1. My Psychology Today blog is a curated site. That means that comments (like several of yours) that are inflammatory, insulting, off-topic, threatening, or poor quality are simply deleted. As a result, the quality of the comment sections remains informative and enlightening. People certainly disagree with me and with each other, but they do so in a civil manner. The problem is that most websites today are not curated (the New York Times being a notable exception), and their comment sections are rarely worth reading because they are full of hate-filled diatribes and insults rather than insights and reasoned opinions.
2. I don’t “misrepresent” Bloom. I analyze his position on empathy and point out that it is incoherent, poorly argued, and based upon anecdotes or cherry-picked research results that support his view. He ignores much of a very large body of research showing the benefits of empathy for those who experience it as well as those who are the target of it. By ignoring such evidence, he presents a view that is highly persuasive to naive readers.
3. Your objections to my analyses of Ayn Rand are equally specious, but, unfortunately, this turns out to be the typical pushback critics of Rand receive. My second PBS article on Rand is carefully documented with her own writings and speeches, and the selections are not cherry-picked to make a point.
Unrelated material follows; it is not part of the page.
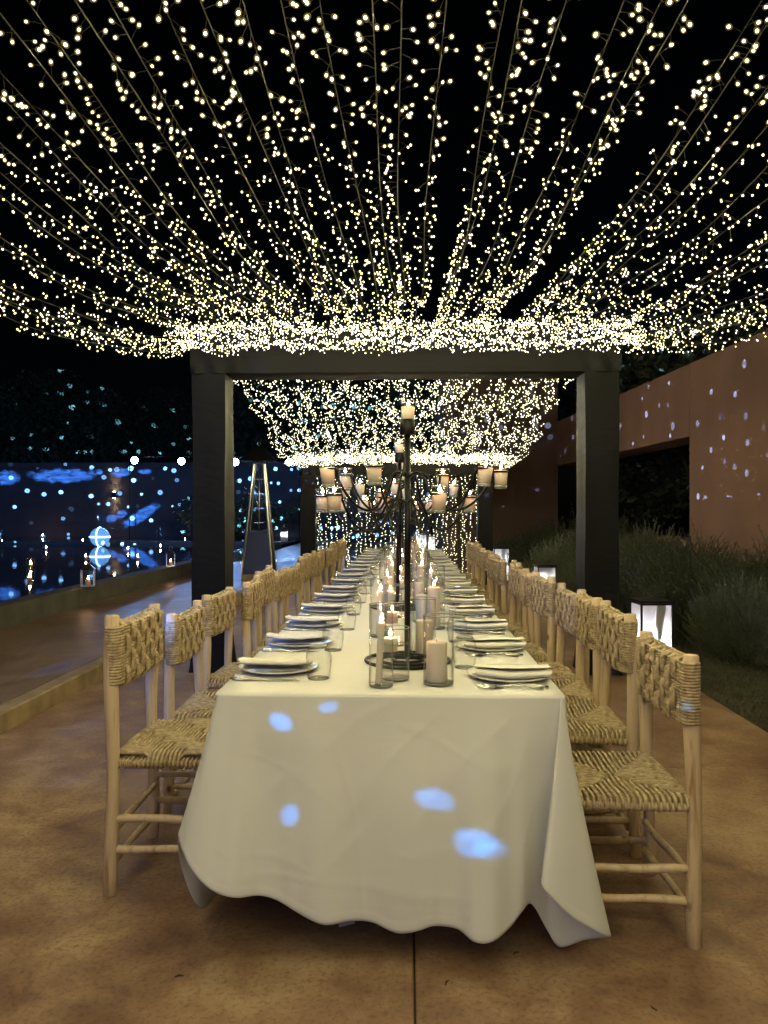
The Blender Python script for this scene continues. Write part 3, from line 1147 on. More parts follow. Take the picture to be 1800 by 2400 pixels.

They accurately represent her views. The problem is that those views are grounded in false assumptions concerning human nature and a visceral fear of altruism that stems from her early experiences with the Soviet policies which demanded complete subjugation of the individual to the state.
A record of why I think you misrepresent him is here, along with an explanation why your own emotive responses to me and others don’t really show you in a good light, given you complain about others, when I see them being merely frank and critical of your views.